3 Catatan Komnas HAM Terkait Penyelesaian Pelanggaran HAM Berat Secara Non Yudisial
Utama

3 Catatan Komnas HAM Terkait Penyelesaian Pelanggaran HAM Berat Secara Non Yudisial

Mekanismenya harus mengacu Pasal 47 UU No.26 Tahun 2000 tentang Pengadilan HAM. Selain itu, mekanisme non yudisial tidak menghilangkan penyelesaian kasus pelanggaran HAM berat secara yudisial.

Oleh:
Ady Thea DA
Bacaan 4 Menit
Ilustrasi
Ilustrasi

Proses penyelesaian kasus pelanggaran HAM berat masa lalu menghadapi berbagai tantangan. Penyelesaian melalui jalur yudisial selama ini selalu berujung pada bolak balik berkas penyelidikan Komnas HAM-Kejaksaan Agung. Alhasil terbaru, Presiden Joko Widodo telah meneken Keputusan Presiden (Keppres) tentang Pembentukan Tim Penyelesaian Non-Yudisial Pelanggaran HAM Berat Masa Lalu. Pernyataan itu diungkapkan dalam pidato kenegaraan di gedung DPR/MPR, Selasa (16/08/2022) lalu.

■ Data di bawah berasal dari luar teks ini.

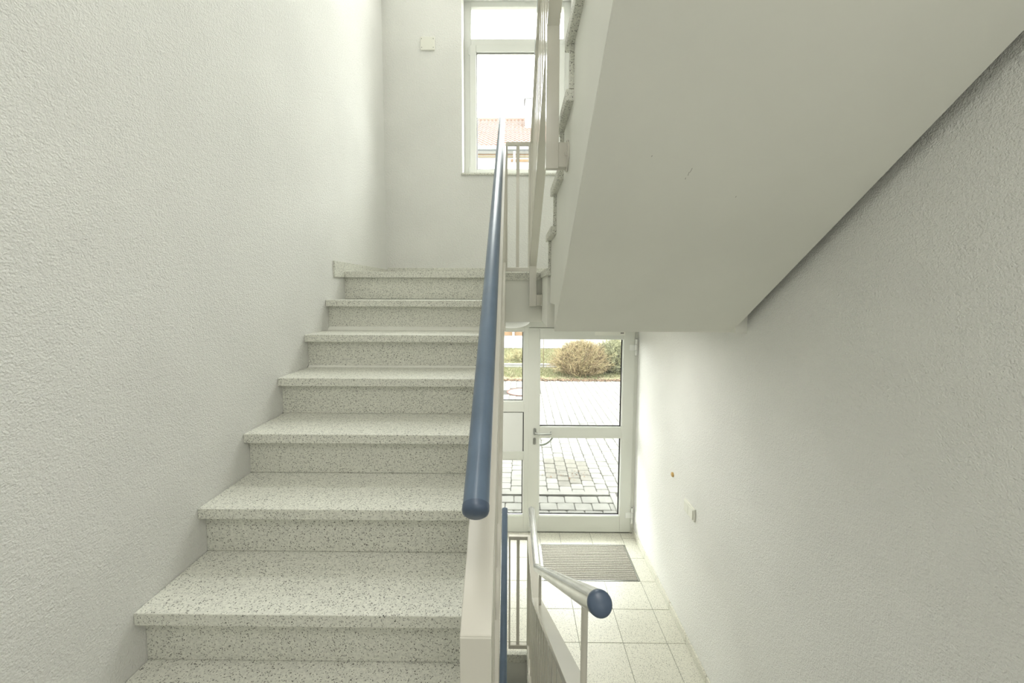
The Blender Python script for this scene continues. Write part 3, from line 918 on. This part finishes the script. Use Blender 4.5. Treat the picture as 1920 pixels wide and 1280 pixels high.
grass('grass', 14000, lambda: (rn(-1.2, 4.5), rn(11.5, 12.95), GZ + 0.01), 0.06, m_grass, 'short green grass between the yard and the path')


def fb():
    y = rn(13.52, 17.2)
    return (rn(-2.5, 5), y, bankz(y))


grass('grass', 16000, fb, 0.09, m_grass, 'rough grass between the kerb and the white house')


def shrub(name, label, c, rx_, ry_, h_, n, cols, seed, up=0.6, cat='shrub', leaves=0):
    rnd = random.Random(seed)
    root = thing(name, label, cat, (c[0], c[1], GZ))
    mbs = [MB() for _ in cols]
    for i in range(n):
        a = rnd.uniform(0, 6.283); rr = math.sqrt(rnd.random())
        b = Vector((c[0] + rx_ * 0.45 * rr * math.cos(a), c[1] + ry_ * 0.45 * rr * math.sin(a), GZ))
        # a start point inside the crown for most twigs, so the crown is filled
        el = rnd.uniform(0.1, 1.0); t0 = rnd.uniform(0.0, 0.75)
        tip = Vector((c[0] + rx_ * math.cos(a) * math.cos(el * 1.5) * 1.0 + rnd.gauss(0, .12), c[1] + ry_ * math.sin(a) * math.cos(el * 1.5) + rnd.gauss(0, .12), GZ + h_ * (0.12 + 0.88 * math.sin(el * 1.5)) * rnd.uniform(.8, 1.05)))
        s0 = b.lerp(tip, t0) + Vector((rnd.gauss(0, .07), rnd.gauss(0, .07), rnd.gauss(0, .05)))
        s0.z = max(s0.z, GZ)
        mdl = s0.lerp(tip, 0.5) + Vector((rnd.gauss(0, .06), rnd.gauss(0, .06), rnd.gauss(.04, .05)))
        tip2 = tip + Vector((rnd.gauss(0, .05), rnd.gauss(0, .05), rnd.gauss(0, .05)))
        m_ = mbs[i % len(cols)]
        r0 = rnd.uniform(0.0035, 0.007)
        m_.tube([s0, mdl, tip2], [r0, r0 * .8, r0 * .35], 3, cap=False)
        for q in range(3):
            t = rnd.uniform(.2, .95); p = mdl.lerp(tip2, t) if t > .5 else s0.lerp(mdl, t * 2)
            e = p + Vector((rnd.gauss(0, .07), rnd.gauss(0, .07), rnd.gauss(.03, .06)))
            if p.z > GZ:
                m_.tube([p, e], [r0 * .6, r0 * .25], 3, cap=False)
    for m_, cmat in zip(mbs, cols):
        m_.build('twigs', cmat, root, kind='stuff')
    if leaves:
        mb = MB()
        for _ in range(leaves):
            a = rnd.uniform(0, 6.283); el = rnd.uniform(0.05, 1.5); k = rnd.uniform(.55, 1.0)
            x = c[0] + rx_ * math.cos(a) * math.cos(el) * k; y = c[1] + ry_ * math.sin(a) * math.cos(el) * k; z = GZ + h_ * (.1 + .85 * math.sin(el)) * k
            s_ = rnd.uniform(.010, .022); an = rnd.uniform(0, 6.28); dz = rnd.uniform(-1, 1) * s_
            mb.add([(x - s_ * math.cos(an), y - s_ * math.sin(an), z - dz), (x + s_ * .4 * math.sin(an), y, z + s_ * .5), (x + s_ * math.cos(an), y + s_ * math.sin(an), z + dz), (x, y, z - s_ * .4)], [(0, 1, 2), (0, 2, 3)])
        mb.build('leaves', cols[0], root, kind='stuff')
    return root


m_tw = [mat('twig_tan', (0.1465, 0.1074, 0.0537), 0.9), mat('twig_brown', (0.0568, 0.0394, 0.0196), 0.9), mat('twig_straw', (0.1666, 0.1388, 0.0694), 0.9)]
m_tg = [mat('twig_olive', (0.1062, 0.1062, 0.0561), 0.9), mat('twig_dark', (0.0328, 0.0328, 0.0153), 0.9), mat('twig_pale_green', (0.1573, 0.1573, 0.085), 0.9)]
shrub('twiggy_shrub', 'tan twiggy leafless shrub at the yard edge, nearer the lawn', (1.91, 11.90, 0), 0.84, 0.70, 1.03, 2400, m_tw, 3, leaves=1500)
shrub('twiggy_shrub', 'olive green twiggy shrub at the yard edge beside the tan one', (3.00, 12.35, 0), 0.78, 0.75, 1.0, 2000, m_tg, 5, leaves=2600)
shrub('small_shrub', 'low dry pale shrub behind the path before the white house', (0.25, 14.2, 0), 0.55, 0.4, 0.36, 450, [m_tw[2], m_tg[2]], 9)

# bare young tree behind the shrubs
tr = thing('young_tree', 'pale thin-trunked young tree behind the olive shrub', 'tree', (3.28, 13.2, GZ))
tm = MB(); tm.tube([(3.28, 13.2, GZ), (3.30, 13.2, 0.9), (3.33, 13.2, 2.2), (3.28, 13.2, 3.6)], [0.07, 0.065, 0.05, 0.02], 8)
tm.build('trunk', mat('bark_olive', (0.1092, 0.1008, 0.042), 0.9), tr, smooth=True)
tb = MB(); rnd = random.Random(4)
for i in range(70):
    z = rnd.uniform(0.3, 3.4); a = rnd.uniform(0, 6.28); l = rnd.uniform(.35, .9)
    p = Vector((3.30, 13.2, z)); e = p + Vector((math.cos(a) * l * .7, math.sin(a) * l * .7, l * .8)); mdl = p.lerp(e, .5) + Vector((rnd.gauss(0, .04), 0, -.05))
    tb.tube([p, mdl, e], [0.013, .009, .004], 4, cap=False)
    for q in range(3):
        s0 = mdl.lerp(e, rnd.random()); tb.tube([s0, s0 + Vector((rnd.gauss(0, .12), rnd.gauss(0, .12), rnd.uniform(.05, .2)))], [.006, .003], 3, cap=False)
tb.build('branches', m_tw[1], tr, kind='stuff')
tag(MB().tube([(0.90, 12.9, GZ), (0.895, 12.9, 2.2)], 0.011, 8).build('garden_stake', m_tw[1], None, smooth=True), 'thin dark upright stake on the grass left of the tan shrub', 'stake')

# house across the yard
hs = thing('house', 'white house with a red tiled roof across the yard', 'building', (0, 17.3, 0))
m_hw = speckle_paint('house_render', (0.3024, 0.3024, 0.2952), 0.95, 0.02, 1)
m_band = mat('ochre_render', (0.1224, 0.104, 0.0673), 0.95)
m_orange = mat('orange_wood', (0.1163, 0.0704, 0.0367), 0.9)
m_zinc = mat('zinc', (0.0857, 0.0887, 0.0887), 0.6)
HY = 17.3; EZ = 8.02
MB().box(-14, 16, HY, HY + 9, 0.0, EZ).build('wall', m_hw, hs)
MB().box(-14, 16, HY - 0.03, HY, 0.54, 1.30).build('lower_cladding', m_orange, hs)
MB().box(-14, 16, HY - 0.04, HY, 7.82, 7.895).build('ochre_band', m_band, hs)
MB().box(-0.2, 16, HY - 0.05, HY, 7.655, 7.755).build('orange_band', m_orange, hs)
MB().box(-14, 16, HY - 0.03, HY, 7.925, 7.965).build('fascia', m_orange, hs)
gt = MB(); gt.prism([(HY - 0.52, EZ + 0.10), (HY - 0.50, EZ - 0.02), (HY - 0.40, EZ - 0.07), (HY - 0.30, EZ - 0.02), (HY - 0.28, EZ + 0.10), (HY - 0.30, EZ + 0.10), (HY - 0.40, EZ - 0.03), (HY - 0.50, EZ + 0.10)], 'x', -14, 16)
gt.build('gutter', m_zinc, hs)
MB().box(-14, 16, HY - 0.34, HY, EZ - 0.05, EZ + 0.02).build('eaves_board', m_hw, hs)
MB().tube([(-0.06, HY - 0.40, EZ - 0.06), (-0.06, HY - 0.14, EZ - 0.30), (-0.07, HY - 0.12, 0.0)], 0.045, 12).build('downpipe', m_hw, hs, smooth=True)
# roof: overlapping wavy tile courses, built as real geometry
m_roof = speckle_paint('clay_tiles', (0.0797, 0.0443, 0.0325), 0.85, 0.18, 2.2)
rs = math.radians(32); rf = MB(); course = 0.36; per = 0.19
u = 0.0
k = 0
y_e, z_e = HY - 0.42, EZ + 0.08
while k < 15:
    s0 = k * course; s1 = s0 + course + 0.06
    nx_ = int(9.0 / (per / 6)); row0 = []; row1 = []; row0b = []
    for i in range(nx_ + 1):
        x = -4.0 + i * per / 6; wv = 0.026 * math.sin(2 * math.pi * x / per)
        row0.append((x, y_e + s0 * math.cos(rs) , z_e + s0 * math.sin(rs) + 0.055 + wv))
        row1.append((x, y_e + s1 * math.cos(rs), z_e + s1 * math.sin(rs) + 0.010 + wv))
        row0b.append((x, y_e + s0 * math.cos(rs) + 0.006, z_e + s0 * math.sin(rs) + 0.010 + wv))
    n = nx_ + 1
    rf.add(row0 + row1 + row0b, [(i, i + 1, n + i + 1, n + i) for i in range(nx_)] + [(2 * n + i, 2 * n + i + 1, i + 1, i) for i in range(nx_)])
    k += 1
rf.build('roof_tiles', m_roof, hs, kind='stuff')
RL = 15 * course
MB().add([(-14, y_e, z_e - 0.02), (16, y_e, z_e - 0.02), (16, y_e + RL * math.cos(rs), z_e + RL * math.sin(rs) - 0.02), (-14, y_e + RL * math.cos(rs), z_e + RL * math.sin(rs) - 0.02),
          (-14, y_e + 2 * RL * math.cos(rs), z_e - 0.02), (16, y_e + 2 * RL * math.cos(rs), z_e - 0.02)], [(0, 1, 2, 3), (3, 2, 5, 4)]).build('roof_deck', m_roof, hs)
zr_ = z_e + RL * math.sin(rs)
MB().tube([(-14, y_e + RL * math.cos(rs), zr_), (16, y_e + RL * math.cos(rs), zr_)], 0.11, 10).build('ridge_tiles', m_roof, hs)
ch = MB().box(0.44, 1.1, 19.9, 20.6, 9.0, 11.35).build('chimney', m_hw, hs)
MB().box(0.38, 1.16, 19.84, 20.66, 11.30, 11.37).build('chimney_cap', m_zinc, ch)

Komisioner Komnas HAM, Beka Ulung Hapsara, mengingatkan Desember 2018 lembaganya sudah menerbitkan rekomendasi terkait penyelesaian pelanggaran HAM berat masa lalu. Pertama, meminta Presiden memerintahkan Jaksa Agung untuk menindaklanjuti berkas penyelidikan pelanggaran HAM berat yang diselesaikan Komnas HAM. Kedua, penyelesaian melalui mekanisme non-yudisial harus mengacu Pasal 47 UU No.26 Tahun 2000 tentang Pengadilan HAM.

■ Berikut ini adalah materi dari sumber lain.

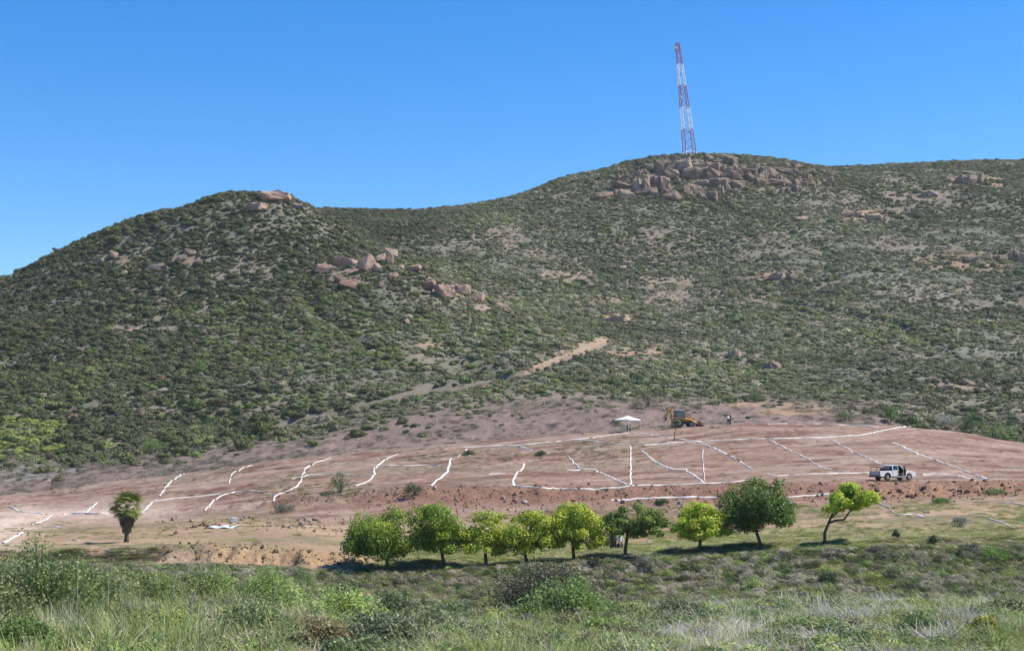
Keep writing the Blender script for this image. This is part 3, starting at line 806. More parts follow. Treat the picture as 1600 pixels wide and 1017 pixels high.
for (a, b, c_, d_, lab, bl, dk_) in [
 (432, 310, 42, 13, "long pink slab on the summit of the left hill", 1, 1), (397, 326, 32, 12, "pink slab just below the left hill's summit slab", 1, .95), (463, 322, 22, 10, "small dark-edged rock right of the left hill's summit slab", 0, .85),
 (540, 410, 42, 17, "sloping tan slab left of the round pink boulder", 0, 1), (570, 416, 28, 25, "large round pink boulder on the left spur", 0, .98), (589, 421, 15, 17, "egg-shaped boulder touching the large round pink one", 0, 1.03), (505, 421, 42, 18, "dark boulder left of the sloping tan slab", 0, .68), (545, 446, 52, 14, "low red slab under the round pink boulder", 0, .9), (533, 438, 22, 10, "dark rock lying on the low red slab", 0, .6),
 (611, 396, 24, 14, "pale boulder on top of the stacked pile", 0, 1.15), (594, 406, 24, 13, "pale wedge boulder left in the stacked pile", 0, 1.15), (609, 410, 16, 15, "pale boulder at the foot of the stacked pile", 0, 1.15), (618, 402, 12, 10, "pale boulder right in the stacked pile", 0, 1.1), (645, 421, 22, 12, "pale flat boulder right of the stacked pile", 0, 1.12), (625, 419, 13, 7, "small pale stone between the pile and the flat boulder", 0, 1.1), (613, 433, 20, 9, "tan stone below the stacked pile", 0, 1.0), (595, 448, 12, 11, "tan stone standing below the round pink boulder", 0, 1.0),
 (669, 447, 20, 16, "grey-brown boulder at the left of the lower cluster", 0, .85), (697, 457, 28, 20, "biggest red-brown boulder in the lower cluster", 1, .82), (723, 455, 24, 15, "pale streaked boulder at the right of the lower cluster", 1, 1.0), (748, 468, 24, 13, "tan boulder below the lower cluster", 0, .98), (779, 477, 20, 9, "last flat boulder at the lower right of the spur", 0, 1.0), (476, 390, 13, 9, "single round grey boulder high on the spur", 0, .95)]:
    boulder(a, b, c_ * 1.06, d_ * 1.08, lab, SP, bl, dk_ * 1.22, PINK, rise=.55)
LH = "boulders across the left hill face"
for (a, b, c_, d_, lab, dk_) in [(155, 408, 24, 13, "dark boulder at the left of the hill's left face", .75), (178, 400, 20, 13, "brown boulder right of the dark one on the left face", .85), (283, 405, 26, 10, "flat pink boulder left of a pair on the left face", .95), (298, 397, 24, 12, "pink boulder, upper of the pair on the left face", .9), (243, 418, 38, 11, "long low tan rock on the left face", 1.05), (192, 429, 16, 8, "small pale rock left of the long low rock", 1.1), (199, 452, 13, 6, "small pale flat stone lowest on the left face", 1.1)]:
    boulder(a, b, c_, d_, lab, LH, False, dk_ * 1.12, rise=.5)
RH = "boulders across the right hill face"
for (a, b, c_, d_, lab, dk_) in [(981, 415, 13, 12, "square brown boulder of the pair in the hollow", .9), (972, 419, 11, 8, "pale stone left of the square brown boulder", 1.2), (1021, 413, 8, 6, "lone white stone right of the pair in the hollow", 1.25), (941, 369, 14, 6, "pale flat stone high in the hollow", 1.15), (962, 384, 10, 5, "small white stone below the pale flat stone", 1.25),
 (1250, 343, 19, 9, "pale tilted slab on the right hill below the knoll", 1.1), (1261, 334, 12, 7, "white stone above the pale tilted slab", 1.25), (1323, 336, 18, 9, "red-brown rock at the left of the small outcrop", .85), (1362, 340, 26, 14, "red-brown boulder at the right of the small outcrop", .85), (1340, 337, 18, 7, "thin rock in the middle of the small outcrop", .95),
 (1500, 282, 20, 13, "left block of the small cliff near the right skyline", .85), (1518, 282, 15, 15, "middle block of the small cliff near the right skyline", .95), (1533, 281, 13, 15, "right block of the small cliff near the right skyline", .8), (1455, 304, 30, 10, "jagged rock ledge below the small cliff", .95),
 (1520, 405, 22, 11, "leftmost rock of the outcrop at the right edge", .95), (1545, 404, 20, 11, "second rock of the outcrop at the right edge", .9), (1565, 405, 18, 13, "third rock of the outcrop at the right edge", .85), (1585, 402, 20, 17, "dark tall rock of the outcrop at the right edge", .7), (1598, 404, 14, 15, "rock cut by the right edge of the picture", .8),
 (1215, 432, 22, 11, "tan rock at the left of the ledge in mid slope", .95), (1240, 434, 24, 11, "tan rock at the right of the ledge in mid slope", 1.0), (1148, 554, 18, 14, "pink pointed boulder with a dark foot low on the right slope", .95), (1209, 574, 24, 14, "dark overhanging boulder low on the right slope", .7), (1041, 534, 16, 6, "pale flat stone above the orange track", 1.1), (965, 500, 34, 13, "broad orange-tan rock in the hollow", 1.0), (1000, 547, 14, 7, "pale stone at the upper end of the orange track", 1.1), (975, 551, 16, 5, "flat pale stone beside the upper orange track", 1.15), (1480, 606, 26, 9, "low brown rock on the lower right slope", .85), (1515, 600, 26, 9, "low brown rock right of another on the lower right slope", .88)]:
    boulder(a, b, c_, d_, lab, RH, random.random() < .5, dk_ * 1.12, rise=.5)

# ---------------------------------------------------------------- chalk lines on the graded field
CHALK = plain_mat("chalk", (.68, .64, .59), .95, lo=.7, hi=1.12, scale=1.4, spec=.05)
def chalk(label, pts, wm=.34, z=.11, fray=.35, dmax=262):
    # densify in the picture, drop on the ground, smooth, sweep a low ragged bead
    q = []
    for (a, b) in zip(pts[:-1], pts[1:]):
        n = max(2, int(math.hypot(b[0] - a[0], (b[1] - a[1]) * 2) / 2.0))
        for k in range(n): q.append((a[0] + (b[0] - a[0]) * k / n, a[1] + (b[1] - a[1]) * k / n))
    q.append(pts[-1])
    G = np.array([ground(a, b, 126, dmax)[:] for a, b in q])
    for _ in range(3):
        G[1:-1] = (G[:-2] + 2 * G[1:-1] + G[2:]) / 4
    # resample evenly
    L = np.concatenate([[0], np.cumsum(np.linalg.norm(np.diff(G[:, :2], axis=0), axis=1))])
    n = max(4, int(L[-1] / .35)); t = np.linspace(0, L[-1], n)
    X = np.interp(t, L, G[:, 0]); Y = np.interp(t, L, G[:, 1])
    sd = random.random() * 99
    X += (noise(t / 2.5, t * 0 + sd, 5) - .5) * .2; Y += (noise(t / 2.5, t * 0 + sd, 6) - .5) * .3
    T = np.stack([np.gradient(X), np.gradient(Y)], 1); T /= np.linalg.norm(T, axis=1, keepdims=True) + 1e-9
    Nn = np.stack([-T[:, 1], T[:, 0]], 1)
    Wd = wm * .54 * (1 - fray + 2 * fray * noise(t / .8, t * 0 + sd, 7)) * (.55 + .75 * noise(t / 5, t * 0 + sd, 8))
    rows = []
    for k, (off, up) in enumerate(((-1, -.03), (-.55, .75), (.55, .75), (1, -.03))):
        e = off * Wd * .5 * (1 + .4 * (noise(t / .5, t * 0 + sd + k, 9) - .5))
        xx = X + Nn[:, 0] * e; yy = Y + Nn[:, 1] * e
        rows.append(np.stack([xx, yy, height(xx, yy) + z * up + .02], 1))
    V = np.stack(rows, 1).reshape(-1, 3)
    i = np.arange(n - 1)[:, None] * 4 + np.arange(3)[None, :]
    Fq = np.stack([i, i + 1, i + 5, i + 4], -1).reshape(-1, 4)
    gap = noise(np.repeat(t[:-1], 3) / 2.2, np.tile(np.arange(3), n - 1) * .25 + sd, 12) > .07
    m = np_mesh("chalk_line", V, Fq[gap] if gap.sum() > 6 else Fq, True)
    return tag(link("chalk_line", m, CHALK), label, "chalk line", "white chalk lines marking out the field")
LINES = [
 ("white chalk line curving beside the dirt road at the far left", [(18, 792), (24, 797), (38, 800), (58, 802), (72, 804)], .4),
 ("white chalk line stepping down toward the bushes at the far left", [(82, 805), (73, 811), (62, 816), (50, 820)], .4),
 ("short level white line above the tall bushes at the left", [(66, 823), (84, 822), (96, 825)], .4),
 ("white line slanting behind the bushes in the left corner", [(36, 832), (22, 839), (6, 849)], .45),
 ("short white line climbing from the road, left of the palm", [(120, 803), (138, 799), (150, 786)], .4),
 ("thick white line starting right behind the palm crown", [(217, 802), (228, 796), (237, 784)], .5),
 ("white line high above the palm, climbing to the right", [(250, 775), (262, 757), (272, 748), (287, 740)], .45),
 ("white line right of the palm ending above the white block", [(320, 798), (334, 782), (350, 773), (367, 769)], .5),
 ("faint level line between the palm and the next slanting line", [(240, 783), (262, 780), (300, 777), (345, 772)], .28),
 ("white line left of the long bent one, high on the field", [(358, 756), (362, 741), (376, 733), (393, 727)], .4),
 ("long bent white line left of the round bush", [(517, 716), (495, 722), (476, 733), (472, 746), (465, 760), (448, 768), (430, 775), (427, 785)], .42),
 ("short side line crossing the long bent white line", [(455, 749), (470, 746), (483, 742)], .4),
 ("white line bending down to the right of the round bush", [(622, 710), (607, 715), (592, 725), (586, 731), (584, 742), (577, 752), (555, 760)], .42),
 ("level white bar branching right from the line by the round bush", [(589, 729), (610, 728), (634, 728)], .42),
 ("white line above the dark bush, upper short piece", [(730, 702), (721, 709), (715, 715)], .45),
 ("white line bending down above the dark bush", [(704, 717), (702, 728), (699, 738), (690, 746), (680, 752), (674, 760)], .5),
 ("thick white line curling down at the middle of the field", [(819, 724), (816, 732), (806, 740), (802, 752), (803, 760)], .5),
 ("short faint line in the weeds at the middle of the field", [(810, 697), (820, 701), (831, 706)], .35),
 ("white line leaving the green weeds and running down right", [(887, 712), (897, 724), (906, 732), (930, 735), (950, 744), (972, 754), (986, 759)], .42),
 ("short level white line touching the line out of the weeds", [(886, 734), (897, 735), (906, 735)], .4),
 ("straight white line down the field below the canopy", [(985, 697), (985, 720), (985, 742), (986, 759)], .42),
 ("white line running down right from below the canopy", [(1004, 705), (1018, 717), (1032, 727), (1052, 734), (1073, 734)], .45),
 ("lower white line continuing down to the field's bottom edge", [(1070, 733), (1080, 740), (1090, 747), (1101, 755)], .45),
 ("long white line curving down right below the backhoe", [(1090, 690), (1108, 697), (1125, 705), (1150, 717), (1164, 727), (1176, 734)], .46),
 ("faint upright line right of the straight line below the canopy", [(1097, 702), (1099, 725), (1101, 752)], .2),
 ("long white line along the upper field edge past the canopy", [(720, 699), (810, 696), (860, 691), (900, 687), (950, 681), (985, 676), (1015, 679), (1045, 684), (1090, 690)], .36),
 ("white line dipping under the canopy from the left", [(900, 687), (920, 689), (945, 692), (972, 696)], .36),
 ("long white line crossing the upper field to the right crest", [(1007, 696), (1050, 692), (1112, 689), (1175, 686), (1240, 685), (1287, 684), (1340, 681), (1375, 674), (1412, 667), (1432, 666)], .42),
 ("faint white line along the top of the field at the right", [(1200, 663), (1230, 662), (1290, 663), (1340, 665), (1372, 668)], .26),
 ("white line running down right above the dark green tree", [(1198, 686), (1225, 699), (1252, 712), (1280, 729), (1300, 735), (1328, 738)], .44),
 ("straight white line pointing down at the pickup's roof", [(1295, 686), (1315, 697), (1335, 707), (1360, 718), (1387, 730)], .46),
 ("long white line descending right of the pickup", [(1394, 691), (1427, 706), (1462, 720), (1492, 730), (1520, 741), (1543, 749)], .46),
 ("white line along the foot of the field above the tree row", [(800, 759), (827, 762), (882, 764), (936, 766), (963, 764), (988, 759), (1045, 758), (1100, 756), (1140, 754), (1190, 748)], .34),
 ("white line along the foot of the field left of the pickup", [(1200, 741), (1214, 744), (1250, 742), (1295, 740), (1358, 739)], .4),
 ("thick white line on the ground right of the pickup", [(1440, 742), (1462, 741), (1480, 742), (1500, 744), (1507, 747), (1542, 749)], .6),
 ("broken white line on the bank behind the right trees", [(955, 782), (980, 782), (1026, 778), (1075, 777), (1124, 778)], .4),
 ("white line on the red bank right of the dark green tree", [(1227, 778), (1248, 776), (1268, 775), (1296, 774)], .4),
 ("crooked white line on the terrace right of the forked tree", [(1369, 786), (1388, 793), (1401, 805), (1431, 804), (1445, 809)], .3),
 ("short white line on the terrace near the right edge", [(1544, 811), (1565, 817), (1588, 827)], .3),
 ("faint level line on the road edge just left of the palm", [(98, 804), (120, 803), (170, 802), (216, 801)], .22),
 ("faint level line between the bent line and the round bush", [(483, 742), (510, 741), (545, 742), (582, 744)], .2),
 ("faint level line right of the level white bar", [(634, 728), (660, 727), (698, 727)], .22),
 ("short white dash right of the line above the dark bush", [(764, 741), (775, 740), (790, 741)], .34),
 ("faint line from the lower field up to the long bent line", [(367, 769), (395, 767), (430, 774)], .22),
 ("white line at the far right of the terrace", [(1560, 786), (1582, 787), (1620, 791)], .3),
]
for (lab, pts, wm) in LINES: chalk(lab, pts, wm)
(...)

“2 Rekomendasi itu diterbitkan setelah kami mengadakan pertemuan dengan berbagai pemangku kepentingan,” kata Beka Ulung Hapsara dalam diskusi yang diunggah kanal Youtube Jakartanicus, Minggu (28/8/2022).

Baca Juga:

Setelah Pemilu 2019, Beka menyebut Menteri Koordinator Bidang Politik Hukum dan Keamanan (Menko Polhukam), Mahfud MD, dalam suatu pertemuan berharap ada terobosan dalam penyelesaian kasus pelanggaran HAM berat. Pertemuan itu selain dihadiri Komnas HAM juga lembaga lain, seperti LPSK. Pada kesempatan itu, Komnas HAM menyampaikan 3 catatan penting yang harus dilakukan untuk menyelesaikan kasus pelanggaran HAM berat melalui mekanisme non yudisial.

Pertama, harus ada pengungkapan kebenaran atas peristiwa yang terjadi. Kedua, rekonsiliasi. Ketiga, rehabilitasi atau kompensasi kepada korban dan keluarganya. “Tiga pilar itu harus ada jika ingin menyelesaikan kasus pelanggaran HAM berat secara non yudisial,” ujarnya mengingatkan.

Beka mengatakan sampai saat ini lembaganya belum mendapat Keppres tentang Pembentukan Tim Penyelesaian Non-Yudisial Pelanggaran HAM Berat Masa Lalu itu, sehingga belum mengetahui apa saja ketentuan yang diatur. Dari informasi yang diperoleh Keppres itu menekankan soal rehabilitasi.